最後に,参考のために本年の西欧経済の見通しに関するECEの見解を紹介しておこう。
ECEによれば,五八年における西欧経済の動向は次の二つの要因によって決定されるとしている。第一は,西欧の国民総生産の約三分の二,域内貿易の約四〇%を占める英,仏,独の経済動向である。他の西欧諸国は一時的にはこれら三国とちがつたコースを追求することに成功するかもしれないが,結局は同一歩調をとらざるをえないとしている。第二の要因は,輸出需要の変動である。
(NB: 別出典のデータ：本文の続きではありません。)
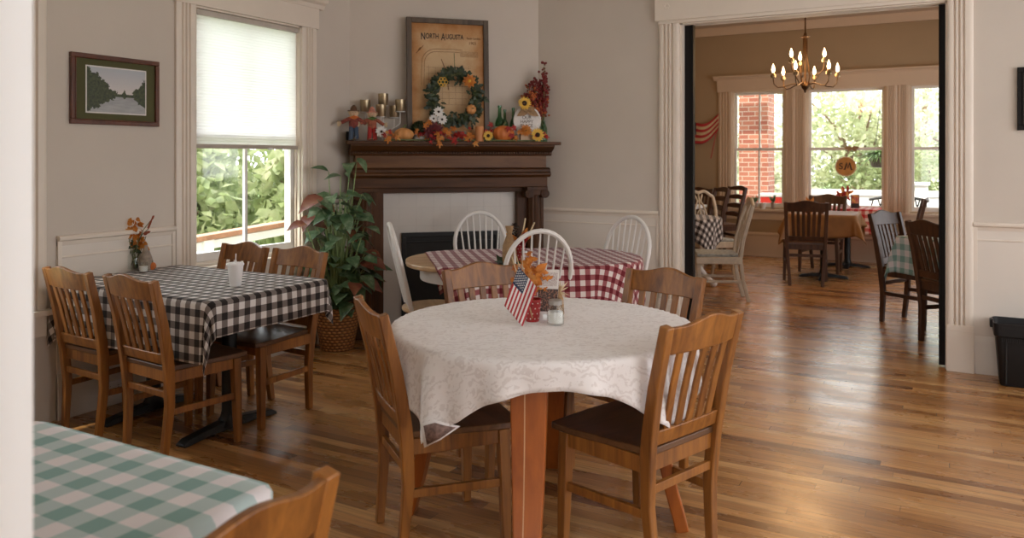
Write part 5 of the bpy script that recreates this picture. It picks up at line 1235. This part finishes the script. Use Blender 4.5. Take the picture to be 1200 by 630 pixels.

これは西欧経済の輸出依存度が比較的高いことからいって当然だが,この輸出需要は主として西欧自体-とくに主要工業諸国および米国の経済活動と,後進諸国に対する各種の資本輸出によって左右される。西欧の域内輸出は輸出総額の六割を占めているし,米国向け輸出はわずか八%程度であるが,米国景気の動向は後進諸国を通じて西欧の輸出に影響を与える。
そこで問題の英,独,仏の経済情勢に関するECEの見通しであるが,まず英国については引締め政策の堅持により五八年の投資と政府消費は前年並みとみられるから,国民総生産の増加は個人消費と輸出の動向に左右される。現在の傾向から判断すると,個人消費と輸出はわずかしか増加しないだろう。フランスは政府が国際収支改善のために輸出促進に力を入れ(五八年の輸出は前年比五%増を目標),政府支出の削減,住宅建築の抑制,消費の抑制につとめているから,もし予定通り粗固定投資全体を昨年並みに抑え,個人消費を昨年よりやや上回る水準にとどめ,政府支出を大幅に削減し,輸出の五%増を達成できたとすれば,工業生産は恐らく停滞かほんのわずか増加する程度だとしている。西独は個人消費と政府支出が前年にひきつづき増加するが,輸出は大して増加しないだろう。投資は住宅その他の建設投資が金融緩和と政府の住宅資金増額で増加するが,設備投資の見通しは不明で,全体としての粗固定投資は前年をやや上回る程度となろうが,反面では在庫蓄積率が鈍化するだろうから,国内資本形成総額は恐らく前年並みにとどまるだろうとしている。
その他の西欧諸国については,オランダとスカンジナヴィア諸国はごくわずかの経済拡大が予想されているが,ベルギーは生産低下の恐れありとしている。
以上のようなECEの予測から結論できることは,五八年の西欧経済は全体として昨年並みの水準を維持するか拡大したとしてもごくわずかの拡大にとどまるであろうということだ。米国の景気後退がこれ以上大幅に進行しないとすれば,右のECEの見解も大体において妥当だと思われる。